Tom Clark had a sense of humor and a sense of perspective. Even after he had been elevated to the Supreme Court, he remained plain old Tom. He had no illusions about his ability to straighten out all the world's problems by 9 o'clock tomorrow morning.

Tom's boy, Ramsey, is different. In fact, Ramsey has been called a maverick and even a traitor.

Harsh words, those. Article 3, Section 3, Clause 1 of the Constitution says, "Treason against the United States shall consist only in levying war against them, or in adhering to their enemies, giving them aid and comfort."

The italics are mine. Ramsey, bless his pure heart, did not set out to adhere to our enemies or give them aid and comfort. He appointed himself the leader of a delegation to Iran's anti-American conference because he truly believed that our foreign policy was leading us toward disaster. He just happened to approve of God's decision to sanctify him as a peacemaker.

As a former attorney general of the United States, appointee Clark knew that appointer Clark was putting the head of the American delegation to the conference into a dangerous predicament.

The Logan Act was passed by Congress to rebuke Quaker George Logan, who had gone to Paris to negotiate with French leaders in 1798.

In his "History of the People of the United States," historian John Bach McMaster referred to Logan as a man who acted as a "private envoy to France . . . a man of property, and possessed of that strange mixture of benevolence and conceit which, in little things, makes men busybodies but often turns them into benefactors when concerned with matters that are great."

Congress was furious with Logan, just as official Washington is now furious about Ramsey Clark's meddling. In 1799, Congress passed what came to be known as the Logan Act, a law that imposes stiff penalties against any private citizen who corresponds privately with any foreign government or its agents in order to influence the actions of a foreign government toward us.

One assumes that as a former attorney general, Clark knew of the Logan Act and deliberately decided to ignore it. If there has ever been a successful prosecution under the Logan Act, it does not come readily to mind. s

Clark's decision to participate in an anti-American conference was made after careful thought. What went through his mind was possibly something on the order of, "Oh, Lord, this administration is mishandling the hostage crisis by refusing to engage in a dialogue with the Iranians and failing to convey to them that we understand their anguish today and the intolerable provocations that led them to rebellion against the shah. I sense a message taking form in my mind. I think it is my mission to listen to these people. You are sending me to Iran to reassure Iranians that the United States is not as insensitive to man's aspirations as Jimmy Carter would make it appear. n

"Give me strength, O Lord on high, to do my duty. Help me work out a compromise that will bring back our hostages. Put the proper words in my mouth, Almighty God, and help me persuade those people to let our diplomats go in peace."

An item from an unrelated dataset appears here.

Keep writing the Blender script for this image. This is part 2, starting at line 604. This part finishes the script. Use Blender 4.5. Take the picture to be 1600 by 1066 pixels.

But alas! When "the proper words" came out of Clark's mouth, they came out as a promise to "bring the shah to trial for his great crimes." Was the brilliant lawyer, the former attorney general, misquoted or misunderstood? No, we all heard him on television. He wasn't misquoted; he wasn't misunderstood. He had decided that the shah was guilty and therefore should be brought to trial for his great crimes. And in taking that position, our self-appointed representative made it plain that he would give the shah the same kind of fair trial the Iranians propose to give those notorious criminals and spies, the American diplomats they now hold hostage.

Liberals are sometimes looked down upon for being good-hearted and well-intentioned people rather than practical, hard-headed people.

Personnally, I'm rather fond of soft-hearted people. I like even Ramsey Clark. I think he means well.

But I'm afraid I'm prejudiced against former attorneys general who denounce people for being guilty of great crimes before they are brought to trial. I am also prejudiced against people who are so sure they know more about running our country than its oficials know that they try to usurp official authority by staging righteous coups.

The United States has for almost 200 years been forgiving well-intentioned bumblers who meddle in U.S. foreign policy, but this creates some problems. The next to fancy himself as a proper delegate to an anti-American conference may be Don Rickles or my first wife or (the thought of it causes my hands to tremble) you .

Please don't do it. You may mean well, but we already have more problems than we really need.